Ray Bradbury / Photo ©Jacques Sassier-Gallimard-Opale

Biographile’s This Week in History remembers events of the past, and the icons that set them in motion. If the below isn't enough for you, read more inspiring author quotes.

Today we celebrate Ray Bradbury, born ninety-five years ago on August 22, 1920.

Bradbury's claim to fame is, of course, Fahrenheit 451, a chilling dystopian novel depicting an America in which all books are banned and any that are found are burned. He also wrote extensively both before and after its 1953 publication, gaining fame for works like The Martian Chronicles and The Illustrated Man, in addition to his work writing screenplays and TV scripts. From his youngest years, he lived a life saturated in words and creating, even resorting to writing some of his earliest stories (at age eleven) on butcher paper during the Great Depression. And by the time he passed away in 2012, he had been awarded both a National Medal of Arts in 2004 and the National Book Foundation's Medal for Distinguished Contribution to American Letters in 2000.

Threaded throughout his writing and his interviews is an unassailable sense of wonder, which, coupled with his boundless imagination, strikes a chord with his loyal readership. So in honor of his long and distinguished career, we've pulled together nine of our favorite thought-provoking, imaginative Bradbury quotes.

1. "Go to the edge of the cliff and jump off. Build your wings on the way down." (Brown Daily Herald, 1995).

2. "Life is like underwear, should be changed twice a day." (A Graveyard for Lunatics,1990).
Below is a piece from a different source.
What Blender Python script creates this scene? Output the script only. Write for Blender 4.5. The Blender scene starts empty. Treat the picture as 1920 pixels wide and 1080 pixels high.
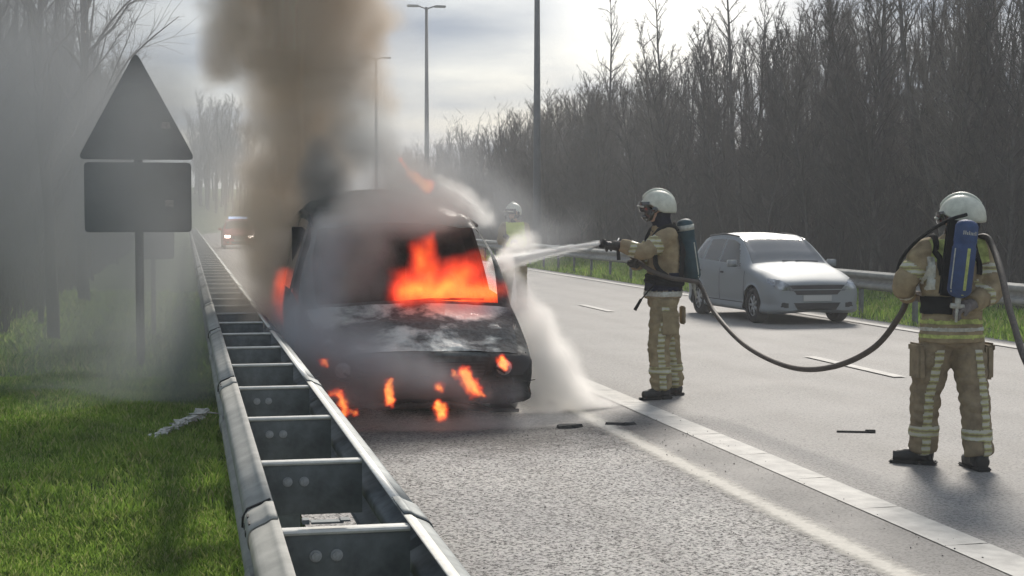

3. "Mysteries abound where most we seek for answers." ("All flesh is one: what matter scores?" When Elephants Last In The Dooryard Bloomed, 1973).

4. "I wonder how many men, hiding their youngness, rise as I do, Saturday mornings, filled with the hope that Bugs Bunny, Yosemite Sam and Daffy Duck will be there waiting as our one true always and forever salvation?" ("Why Cartoons Are Forever", Los Angeles Times, 1989).

5. "Disbelief is catching. It rubs off on people." ("A Miracle of Rare Device", Playboy, 1962)

6. "People ask me to predict the future, when all I want to do is prevent it. Better yet, build it." (Beyond 1984: The People Machines, 1979).

7. "We were put here as witnesses to the miracle of life. We see the stars, and we want them. We are beholden to give back to the universe.... If we make landfall on another star system, we become immortal." (Speech to National School Board Association, 1995).

8. "If you can't read and write you can't think. Your thoughts are dispersed if you don't know how to read and write. You've got to be able to look at your thoughts on paper and discover what a fool you were." (Salon.com, 2001).

9. "To hell with more. I want better." (Beyond 1984: The People Machines, 1979).